In the NTC method, TSOs themselves calculate the capacity values based on forecasts and historical data, while under the FB market coupling, the market decides how transmission capacity is allocated over market parties. Thus, more capacity and more trading opportunities are offered to the market. Our tests verify the theoretical benefits that the FB approach brings to the cross-border trading. Firstly, the FB approach leads to better trading opportunities and better utilization of the interconnection lines. Secondly, the total social welfare is increased, and finally, the internal energy prices decrease due to the cross-border trading. Those results guarantee the effectiveness of the FB method in the SEE region.
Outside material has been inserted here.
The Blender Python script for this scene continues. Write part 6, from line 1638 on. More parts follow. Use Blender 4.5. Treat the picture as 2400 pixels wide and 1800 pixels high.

In all scenarios tested for the SEE region, the FB method was assessed to be superior to the NTC one, while, as a general conclusion, the two methods have higher performance as more markets are coupled, as expected. Therefore, we can claim that the FB method will benefit the cross-border trading in SEE region and foster regional coordination by creating better trading opportunities. In view of this, ROC acts as a facilitator and ensures the safe and reliable operation of the network while maximizing the monetary benefits of the participants in this specific market zone.
As future work, the authors will extend the analysis to more and/or different countries and various periods. More CBs from the considered countries will be included. Another option for the authors is to extend the test cases incorporating and investigating more functionalities of ROC/RCCs.